Depois da negativa, os participantes foram convidados a responderem às próprias questões.
Foi o caso de Bianca de Felippes, diretora da Associação de Produtores Teatrais do Rio, que indagou:
- O que pensa sobre o problema da meia-entrada e da enorme quantidade de carteiras sem controle?
Diante do silêncio de Jandira, emendou:
– A secretária precisa falar a mesma linguagem das pessoas que se dedicam a fazer cultura no Rio. Ela já declarou que, na questão da meia-entrada, gostaria que a emissão de carteiras voltasse para as mãos da UNE e da Ubes exclusivamente. Isso não resolve a questão.
O pedido de demissão de Celso Frateschi, então presidente da Funarte, também foi acompanhado de polêmicas.
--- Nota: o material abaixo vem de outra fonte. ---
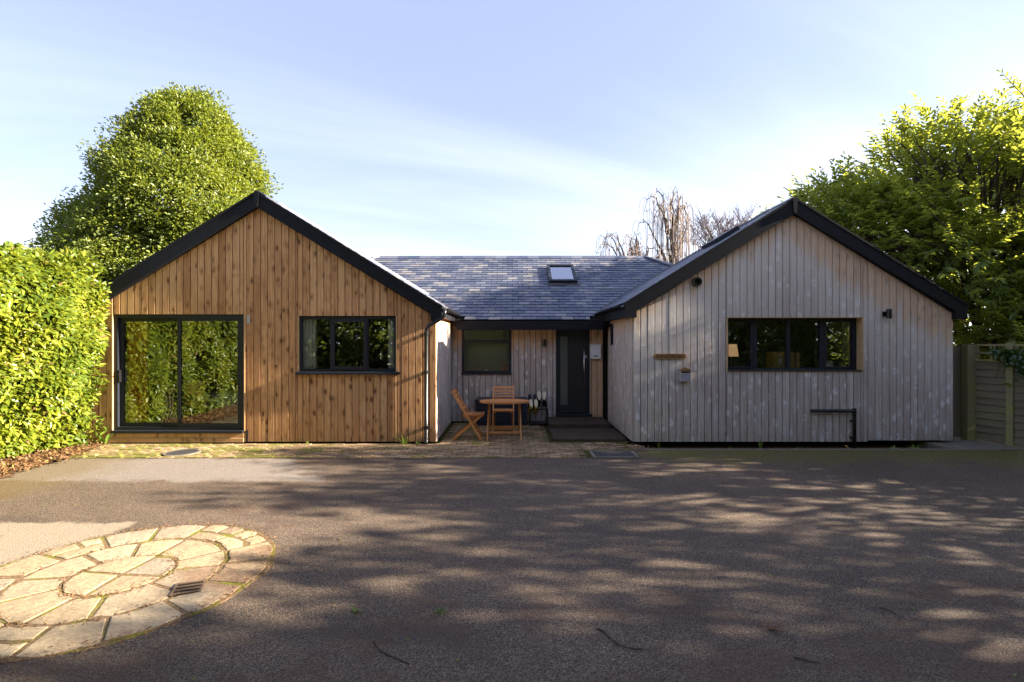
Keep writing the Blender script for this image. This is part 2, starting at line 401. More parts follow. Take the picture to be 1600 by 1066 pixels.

A saída do ator do cargo depois de ser acusado pela imprensa de favorecer seu próprio grupo rendeu artigo assinado pelo produtor teatral Eduardo Barata e réplica de Frateschi publicada no Caderno B.
– Durante minha gestão na presidência da Funarte, cumpri todas as determinações do Conselho de Ética e, entre essas, afastei-me, de fato e formalmente, de todos os compromissos anteriores – defendeu-se.